Впрочем, совсем не факт, что этот партизан и его подельники мыслили так, как я здесь излагаю, — что они ясно сознавали или хотя бы ощущали себя противниками режима. До такой степени самосознания мало кто тогда дорастал. Людьми все эти «бытовики» были пожилыми, уверенными в себе, ощущали свою солидность и уместность — им было не до таких материй. Нет, они были не протестантами — скорее, они просто приспосабливались к условиям, созданным этим режимом, как к данности и старались — «по жизни», — чтоб было и себе не в обиду. Посадка при неудаче тоже входила в правила игры. В каком-то смысле так был воспитан, так приучился воспринимать жизнь весь народ. Кое-кто и в партократии — похоже, идеолог Суслов даже видел в таком отношении к жизни спасение от опасных для режима тенденций. Возможно, это режиму впрямь было выгодно. Но это несовместимо с нормальным функционированием общества. Что сегодня (в конце века) и сказывается в тотальном торжестве беспредела.

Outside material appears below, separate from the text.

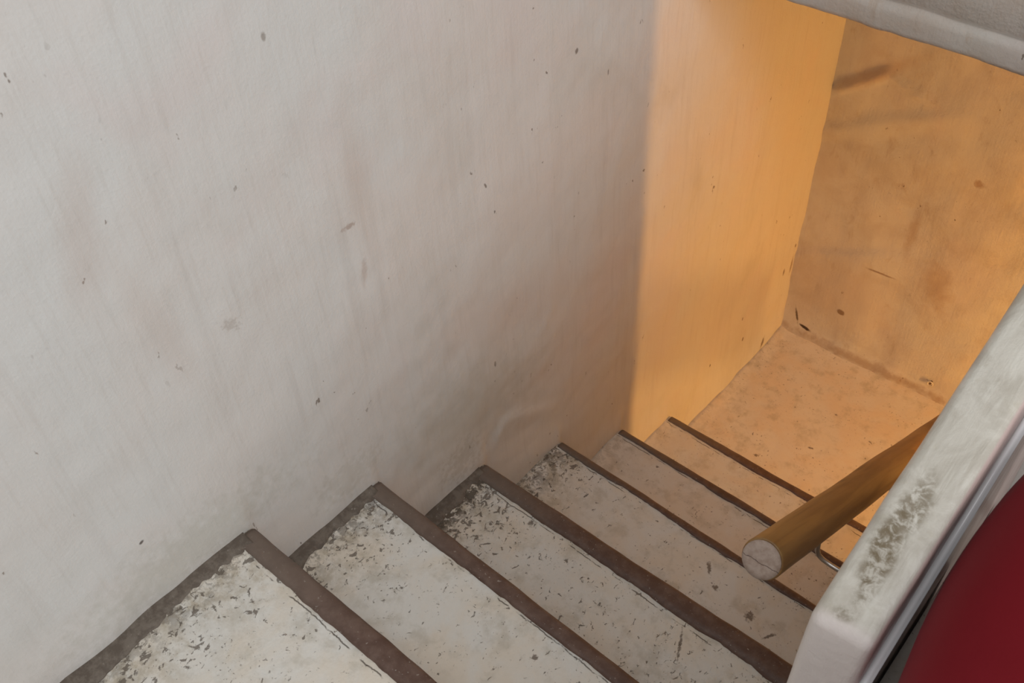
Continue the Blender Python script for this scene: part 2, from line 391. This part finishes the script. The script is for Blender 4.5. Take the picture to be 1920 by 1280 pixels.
def border_mesh(y0, y1, wf, seed, name):
    """dark band along the wall on a tread, ragged inner edge"""
    ys = rng(y0, y1, .004); verts = []; faces = []
    for y in ys:
        w = wf(y) + .007 * N((0, y, 0), 30, seed) + .005 * N((0, y, 0), 90, seed + 3)
        w = max(.006, w)
        prof = [(-.012, -.002), (-.012, .0075), (.002, .0062), (w * .6, .0040), (w, .0026), (w + .0015, -.002)]
        for (x, z) in prof: verts.append((x, y, z))
    n = 6
    for i in range(len(ys) - 1):
        for j in range(n):
            a = i * n + j; b = i * n + (j + 1) % n; faces.append((a, b, b + n, a + n))
    faces.append(tuple(range(n))); faces.append(tuple((len(ys) - 1) * n + j for j in range(n - 1, -1, -1)))
    me = bpy.data.meshes.new(name); me.from_pydata(verts, [], faces)
    bm = bmesh.new(); bm.from_mesh(me); bmesh.ops.recalc_face_normals(bm, faces=bm.faces); bm.to_mesh(me); bm.free()
    return me
DIRT = [.40, .45, .90, .40, .14, .06]
for k in range(6):
    y, z = YN[k], ZS[k]
    depth = 1.4 if k == 0 else y - YN[k - 1] + .03
    nxt = ZS[k + 1] if k < 5 else ZL
    st_ = link('step', step_mesh(-.008, XS + .004, depth if k else 1.4, z - nxt + .05, ANG[k], k + 1, 'step'), M['tread'], loc=(0, y, z))
    rel(st_, stair); st_['dirt'] = DIRT[k]; st_['strip_width'] = WID[k]
    if k == 0: st_['label'] = 'top step, the edge of the upper landing'
    link('nosing_strip', strip_mesh(.001 if k < 5 else .004, XS - .001, WID[k], ANG[k], k + 1, 'nosing_strip'), M['strip'], parent=st_)
    if k == 0: link('wall_band', border_mesh(-.9, -.02, lambda y: .020 + .012 * sst(y, -.12, -.3) + .010 * sst(y, -.06, -.02), 2, 'wall_band'), M['border'], parent=st_)
    if k == 1: link('wall_band', border_mesh(-.245, -.02, lambda y: .021 + .010 * sst(y, -.16, -.23), 6, 'wall_band'), M['border'], parent=st_)
    if k == 2: link('wall_band', border_mesh(-.262, -.02, lambda y: .016 + .010 * sst(y, -.05, -.12), 11, 'wall_band'), M['border'], parent=st_)

# side flight beyond the parapet
side = empty('side_staircase', 'narrow glimpse of speckled white steps between the pale parapet and the red cloth', 'staircase', (1.4, 0, -.6))
SY = [.610, .905, 1.105]; SZ = [.0, -.18, -.36]
for k in range(3):
    s_ = link('step', step_mesh(.8625, 2.2, 2.0 if k == 0 else SY[k] - SY[k - 1] + .02, SZ[k] + .9 if k == 0 else .22, 0, 20 + k, 'step'), M['tread'], loc=(0, SY[k], SZ[k]))
    rel(s_, side); s_['dirt'] = .55; s_['strip_width'] = .035
    if k < 2: link('nosing_strip', strip_mesh(.864, 2.19, .036, 0, 20 + k, 'nosing_strip'), M['strip'], parent=s_)

# ------------------------------------------------------------ parapet (spine wall between the flights)
par = empty('parapet', 'thick pale cream painted parapet sloping up across the right side with a muddy worn patch', 'parapet', (.824, .195, -.98))
bm = bmesh.new(); ya, yb = .195, 1.114
vs = box_bm(bm, XS, .858, ya, yb, -1.07, 0)
for v in vs:
    if v.co.z > -.5: v.co.z = .356 + .317 * (v.co.y - ya) + (.004 if v.co.x > .82 else -.004)
ed = [e for e in bm.edges if max(e.verts[0].co.z, e.verts[1].co.z) > 0 and (min(e.verts[0].co.y, e.verts[1].co.y) < .3)]
bmesh.ops.bevel(bm, geom=ed, offset=.011, segments=5, profile=.5, affect='EDGES')
cuts = [(0, .012 * i, 0) for i in range(1, 76)]
for i in range(1, 80):
    g = bm.verts[:] + bm.edges[:] + bm.faces[:]
    bmesh.ops.bisect_plane(bm, geom=g, plane_co=(0, ya + .0114 * i, 0), plane_no=(0, 1, 0))
for xx in (.802, .812, .824, .836, .846):
    g = bm.verts[:] + bm.edges[:] + bm.faces[:]
    bmesh.ops.bisect_plane(bm, geom=g, plane_co=(xx, 0, 0), plane_no=(1, 0, 0))
for i in range(1, 12):
    g = bm.verts[:] + bm.edges[:] + bm.faces[:]
    bmesh.ops.bisect_plane(bm, geom=g, plane_co=(0, 0, .35 - .045 * i), plane_no=(0, 0, 1))
for v in bm.verts:
    p = v.co.copy(); top = .356 + .317 * (p.y - ya)
    if p.z > top - .03:
        v.co.z += .0030 * math.sin(max(0, min(1, (p.x - XS) / .068)) * math.pi) + .0018 * N(p, 14, 2) + .0008 * N(p, 45, 3)
        v.co.x += .0018 * N(p, 10, 7)
    if p.y < ya + .02: v.co.y += .002 * N(p, 18, 5)
link_ = rel(link('parapet_wall', bm_mesh(bm, 'parapet_wall'), M['parapet']), par)
bm = bmesh.new()
for v in box_bm(bm, .8565, .8680, .199, 1.099, 0, 1): v.co.z = (.268 if v.co.z > .5 else .256) + .317 * (v.co.y - ya)
bmesh.ops.bevel(bm, geom=bm.edges[:], offset=.0025, segments=2, affect='EDGES')
e_ = rel(link('edge_trim', bm_mesh(bm, 'edge_trim'), M['edge']), par); e_['label'] = 'thin glossy white ledge along the side of the parapet'

# ------------------------------------------------------------ concrete beam
beam = empty('concrete_beam', 'grey brown plastered beam with a cracked lower lip crossing the top right corner', 'beam', (.9, 1.17, .47))
def beam_section(x):
    e = .0035 * N((x, 0, 0), 9, 3) + .002 * N((x, 0, 0), 34, 5); k = .003 * N((x, 0, 0), 12, 8)
    return [(1.24, .470), (1.112, .470), (1.106 + e * .3, .473 + e), (1.1035 + .002 * N((x, 1, 0), 20), .480 + e), (1.103, .503), (1.1035, .515 + k), (1.112, .519 + k), (1.1125, .5205 + k),
            (1.105, .527 + k), (1.106 + .002 * N((x, 3, 0), 8), .60), (1.107 + .002 * N((x, 5, 0), 8), .72), (1.107, .9), (1.107, 2.4), (1.24, 2.4)]
xs = rng(-.004, 2.2, .008); verts = []; faces = []
for x in xs:
    for (y, z) in beam_section(x): verts.append((x, y, z))
n = 14
for i in range(len(xs) - 1):
    for j in range(n):
        a = i * n + j; b = i * n + (j + 1) % n; faces.append((a, b, b + n, a + n))
faces.append(tuple(range(n))); faces.append(tuple((len(xs) - 1) * n + j for j in range(n - 1, -1, -1)))
me = bpy.data.meshes.new('beam_body'); me.from_pydata(verts, [], faces)
bm = bmesh.new(); bm.from_mesh(me); bmesh.ops.recalc_face_normals(bm, faces=bm.faces); bm.to_mesh(me); bm.free()
rel(link('beam_body', me, M['beam']), beam)

# ------------------------------------------------------------ wooden handrail
def tube(bm, pts, radii, seg=24, cap=True):
    rings = []; prevn = None
    for i, p in enumerate(pts):
        p = Vector(p); a = Vector(pts[max(0, i - 1)]); b = Vector(pts[min(len(pts) - 1, i + 1)]); d = (b - a).normalized()
        if prevn is None: nn = d.orthogonal().normalized()
        else: nn = (prevn - d * prevn.dot(d)).normalized()
        prevn = nn; bb = d.cross(nn)
        rings.append([bm.verts.new(p + (nn * math.cos(2 * math.pi * k / seg) + bb * math.sin(2 * math.pi * k / seg)) * radii[i]) for k in range(seg)])
    for r0, r1 in zip(rings, rings[1:]):
        for k in range(seg): bm.faces.new((r0[k], r0[(k + 1) % seg], r1[(k + 1) % seg], r1[k]))
    if cap:
        bm.faces.new(list(reversed(rings[0]))); bm.faces.new(rings[-1])
A = Vector((.650, .425, .022)); B = Vector((.650, 1.60, -.775)); D = (B - A).normalized(); Ln = (B - A).length
hr = empty('wooden_handrail', 'round brown wooden handrail with a sawn end above the lower steps', 'handrail', tuple(A))
hr.rotation_mode = 'QUATERNION'; hr.rotation_quaternion = D.to_track_quat('Z', 'Y')
inv = hr.rotation_quaternion.to_matrix().inverted()
def loc(p): return inv @ (Vector(p) - A)
bm = bmesh.new(); pts = []; rad = []
for i in range(56):
    s = i / 55; z = .006 + s * (Ln - .006)
    pts.append((.0015 * N((0, 0, z), 4, 1), .0015 * N((0, 0, z), 4, 2), z)); rad.append(.0322 + .0035 * s + .0007 * N((0, 0, z), 9, 3))
pts = [(0, 0, .0015), (0, 0, .003)] + pts; rad = [.0300, .0314] + rad
tube(bm, pts, rad, 32)
link('rail', bm_mesh(bm), M['wood'], parent=hr)
bm = bmesh.new(); rings = []
for r_, z_ in ((.0295, .002), (.0293, -.0005), (.020, -.0012), (.010, -.0010)):
    rings.append([bm.verts.new((r_ * math.cos(2 * math.pi * k / 32), r_ * math.sin(2 * math.pi * k / 32), z_ + .0006 * N((r_ * math.cos(k * .196) * 60, k * .1, 0), 1))) for k in range(32)])
for a, b in zip(rings, rings[1:]):
    for k in range(32): bm.faces.new((a[k], b[k], b[(k + 1) % 32], a[(k + 1) % 32]))
cv = bm.verts.new((0, 0, -.0012))
for k in range(32): bm.faces.new((rings[-1][k], cv, rings[-1][(k + 1) % 32]))
bm.faces.new(list(reversed(rings[0])))
bmesh.ops.recalc_face_normals(bm, faces=bm.faces[:])
ec = link('end_cap', bm_mesh(bm), M['endgrain'], parent=hr); ec['label'] = 'pinkish grey sawn end of the rail'
def bracket(y, mirror=False):
    s = (y - A.y) / (B.y - A.y); c = A.lerp(B, s)
    pts = [c + Vector((.010, .0, -.026)), c + Vector((.014, .003, -.050)), c + Vector((.016, .005, -.078)), c + Vector((.020, .006, -.090)),
           c + Vector((.029, .007, -.097)), c + Vector((.045, .007, -.099)), c + Vector((.139, .007, -.100))]
    bm = bmesh.new(); tube(bm, [loc(p) for p in pts], [.0045] * 7, 12)
    b = link('bracket', bm_mesh(bm), M['steel'], parent=hr); b['label'] = 'bent metal rod'
    bm = bmesh.new(); cc = c + Vector((.138, .007, -.100))
    tube(bm, [loc(cc - Vector((.004, 0, 0))), loc(cc + Vector((.003, 0, 0)))], [.020, .020], 20)
    link('wall_plate', bm_mesh(bm), M['steel'], parent=b, smooth=False)
bracket(.632); bracket(1.05)

# ------------------------------------------------------------ screw plug on the back wall
pl = empty('wall_screw', 'tiny ringed screw hole low on the orange lit back wall beside the parapet', 'screw', (.501, 1.925, -1.012))
bm = bmesh.new()
ring = []
for i in range(21):
    a = 2 * math.pi * i / 20; ring.append((.0085 * math.cos(a), -.002, .0085 * math.sin(a)))
tube(bm, ring, [.0022] * 21, 8, cap=False); link('ring', bm_mesh(bm), M['plaster'], parent=pl)
bm = bmesh.new(); tube(bm, [(0, .012, 0), (0, -.003, 0), (0, -.0045, 0)], [.0035, .0035, .0015], 10); link('screw_head', bm_mesh(bm), M['mud'], parent=pl)

# ------------------------------------------------------------ dark red cloth
def cloth_mesh():
    cx, cy, a, b = 1.071, .302, .192, .419; nseg = 160; verts = []; faces = []
    prof = [(0.0, .585), (.25, .583), (.45, .578), (.62, .570), (.76, .558), (.87, .540), (.945, .518), (.985, .495), (1.0, .465), (.99, .42), (.965, .35), (.945, .27), (.935, .19), (.93, .11), (.935, .04), (.945, .006)]
    verts.append((cx, cy, prof[0][1] - .10))
    for q, (r_, z) in enumerate(prof[1:]):
        for k in range(nseg):
            th = 2 * math.pi * k / nseg
            fold = sst(z, .44, .08) * (.034 * math.sin(th * 13 + 1.4 * math.sin(th * 3)) - .034)
            dent = .006 * N((math.cos(th) * r_ * 2, math.sin(th) * r_ * 3, z * 3), 1.2, 4) * (r_ > .3)
            rr = r_ * (1 + fold)
            X, Y = a * rr * math.cos(th), b * rr * math.sin(th)
            verts.append((cx + X * .9987 - Y * .051, cy + X * .051 + Y * .9987, z + dent - .10 * sst(z, 0, .4)))
    m = len(prof) - 1
    for k in range(nseg): faces.append((0, 1 + k, 1 + (k + 1) % nseg))
    for j in range(m - 1):
        for k in range(nseg):
            p = 1 + j * nseg + k; q = 1 + j * nseg + (k + 1) % nseg; faces.append((p, p + nseg, q + nseg, q))
    faces.append(tuple(1 + (m - 1) * nseg + k for k in range(nseg)))
    me = bpy.data.meshes.new('draped_cloth'); me.from_pydata(verts, [], faces)
    bm = bmesh.new(); bm.from_mesh(me); bmesh.ops.recalc_face_normals(bm, faces=bm.faces); bm.to_mesh(me); bm.free(); return me
cl = link('draped_cloth', cloth_mesh(), M['red'])
cl['label'] = 'smooth dark red cloth with a rounded edge filling the lower right corner'; cl['category'] = 'cloth'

И еще такая странность. «Торгаши» эти были уверены, что везут их не в обычный, а в какой-то, как они выражались, «инвалидский лагерь». Не знаю, что это за лагеря и не были ли они светлой арестантской легендой. Краем уха я вроде что-то слышал о таких, но никого, кто там побывал, не видел — ни на этапе, ни в ссылке, ни после нее. Но эти люди свято в это верили. Откуда такая наивность? Может, откупились?